Veníamos con un relax envidiable tras quince días en el archipiélago canario, con un tiempo que hubiese firmado cualquiera en el momento de hacer efectivo el yimporte de los billetes de avión. El taxi nos dejó en la puerta de casa, pero como traíamos bastante apetito, yo subí con las maletas, mientras mi esposa se acercó al bar-tienda del barrio para conseguir algo para cenar.
Al entrar en casa recibí un impacto de mal olor y, en seguida, descubrí que venía de la cocina, más concretamente del fregadero. Hice una composición rápida del lugar: cuando nos habíamos ido, el fregadero llevaba un par de días sin desaguar bien; seguramente aquel olor prevenía de las descomposición durante dos semanas de los restos que formaban aquel atasco.
Rápidamente, me dispuse a solucionarlo para que no quedasen pistas. Puse el cubo de la fregona debajo del fregadero y desenrosqué la pieza de la parte baja del desagüe. Cuando iba dando las últimas vueltas me cayó algo de agua sucia por las muñecas, lo que ya me puso a la defensiva y, al abrir..., ¡qué asco de olor!, pude ver que había varias cosas descompuestas, pero predominaban los trozos de espagueti.

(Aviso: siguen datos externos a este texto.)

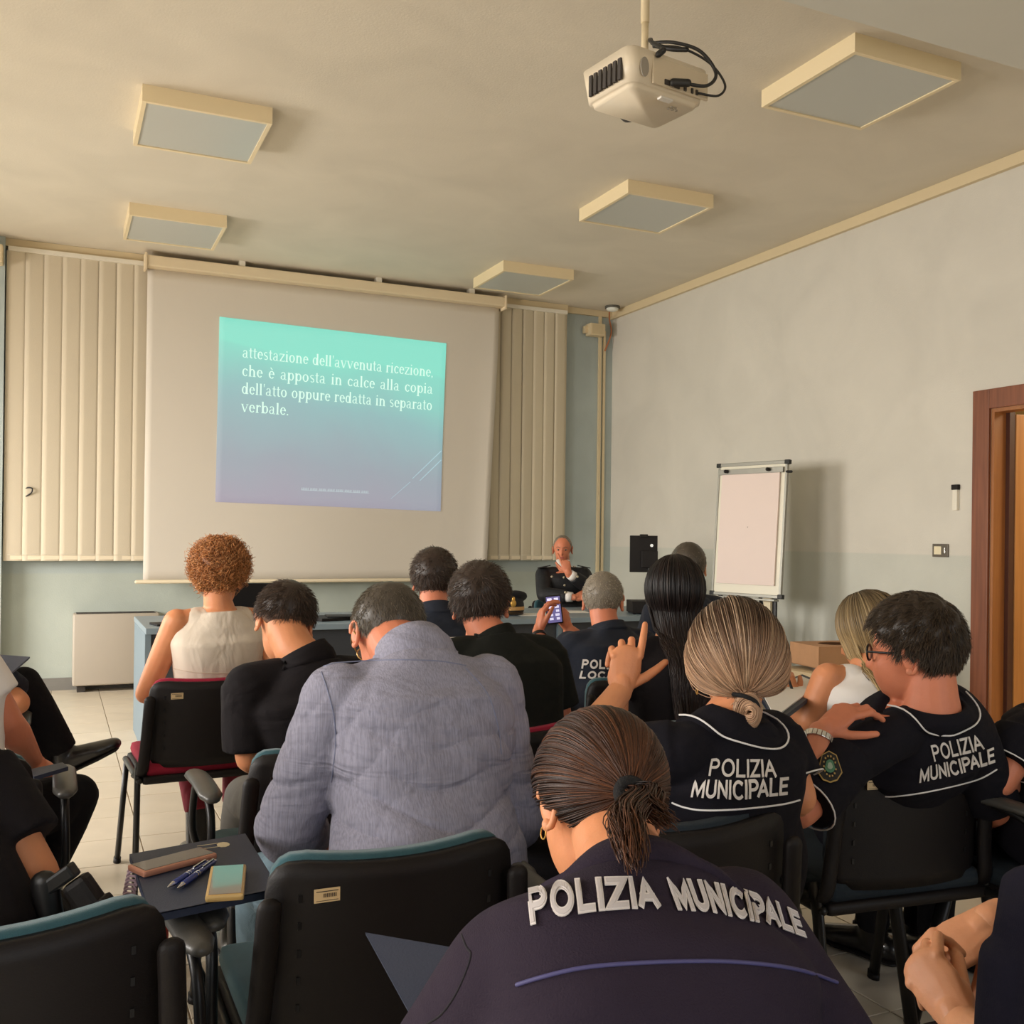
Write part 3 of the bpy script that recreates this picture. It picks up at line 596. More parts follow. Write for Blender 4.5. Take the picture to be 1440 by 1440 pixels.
# monitor seen from behind
m0 = at(905, 778, 7.7); mn = empty('monitor', (m0[0], m0[1], 0.74), math.radians(-27)); tag(mn, 'black monitor turned away on a slim stand by the room corner', 'monitor')
zc = m0[2]-0.74
obj('monitor_back', box(-0.105, 0.105, -0.012, 0.012, zc-0.145, zc+0.135, 0.004), M_black, mn); obj('rear_housing', box(-0.02, 0.105, -0.05, -0.012, zc-0.11, zc+0.02, 0.006), M_black, mn)
obj('webcam', box(-0.03, 0.03, -0.03, 0.01, zc+0.12, zc+0.145, 0.004), M_black, mn); obj('badge', tube([(0.06, -0.013, zc+0.06), (0.06, -0.016, zc+0.06)], 0.012, 12, caps='flat'), M_chrome, mn)
obj('stand_arm', tube([(0.04, -0.02, zc-0.11), (0.03, -0.01, 0.12), (0.0, 0.0, 0.01)], 0.008, 8), M_steel, mn, True); obj('stand_base', tube([(0, 0, 0.0), (0, 0, 0.012)], (0.09, 0.07), 20, caps='flat'), M_steel, mn)
cable([(0.05, -0.05, zc-0.1), (0.02, -0.08, zc-0.17), (0.06, -0.07, zc-0.2), (0.03, -0.06, 0.05), (0.10, -0.04, 0.005)], 0.004, mn)

# ---------------------------------------------------------------- flip chart
TLc, TRc, BLc, BRc = at(1004, 655, 7.6), at(1100, 647, 7.12), at(1001, 831, 7.6), at(1098, 842, 7.12)
fx = nrmz(TRc-TLc)*V3(1, 1, 0); fx = nrmz(fx); W_ = np.linalg.norm((TRc-TLc)*V3(1, 1, 0)); base = (BLc+BRc)/2; zb = (BLc[2]+BRc[2])/2; zt = (TLc[2]+TRc[2])/2; hb = zt-zb
fl = empty('flip_chart', (base[0], base[1], 0)); fl.rotation_euler = (0, 0, math.atan2(fx[1], fx[0])); tag(fl, 'white flip chart easel with a blank paper pad by the right wall', 'flip chart')
h = W_/2; tl = math.radians(-4); RX = Matrix.Rotation(tl, 3, 'X')
def fpart(n, p, m, par=fl, sm=False): return obj(n, xf(xf(p, M3=RX), (0, 0, zb)), m, par, sm)
bd = fpart('board', box(-h+0.01, h-0.01, 0.0, 0.012, 0.0, hb), mat('board_white', (224, 218, 200), 0.35)); M_alu = mat('aluminium', (150, 148, 140), 0.4, metal=0.6)
fpart('board_frame', join([box(-h, h, -0.008, 0.018, hb-0.012, hb+0.014, 0.004), box(-h, h, -0.008, 0.018, -0.014, 0.010, 0.004), box(-h-0.004, -h+0.012, -0.006, 0.016, 0, hb), box(h-0.012, h+0.004, -0.006, 0.016, 0, hb)]), M_alu)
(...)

Esto me revolvió un poco el estómago y medio me mareé. En fin, que estaba agachado y a un metro tenía el cubo de basura de pedal. En esa misma posición, apreté el pedal con la mano izquierda y, rápidamente, giré el cuerpo para encestar en el polvero lo que estaba en mi mano derecha, o sea, los espaguetis colgando de la tapa. Como es imaginable, en este movimiento la mano entra en el recipiente y la cara asoma desde el borde.
La bocanada que me tragué fue brutal. Aumentó mi mareo y debido a la posición poco estable en la que estaba, perdí el equilibrio y me dí con el lateral de la cabeza contra el borde de una silla. La explicación es que el día que partimos hacia las Islas me tocaba bajar la basura y con las prisas se me había olvidado. Pero no era una basura como la de cualquier día porque había restos de pescado, y estábamos quince días después. El compost estaba casi hecho en mi propio domicilio.
No me dio tiempo a camuflar la situación. Cuando subió mi mujer, estaba recuperándome del mareo sentado en una silla de la cocina y me había puesto un poco de hielo en la cabeza para tratar de contener el rápido volumen que estaba alcanzando el chichón.
En este caso, la bronca no fue por no haber bajado la basura, sino que mi mujer repetía una y otra vez: ¡Cerdo! ¡Pero mira que te dije que el fregadero no es un vertedero! ¡Primero se vacían los platos en la basura y luego se lavan! ¡Es la única casa que conozco donde el chupón desatascador está siempre por el medio!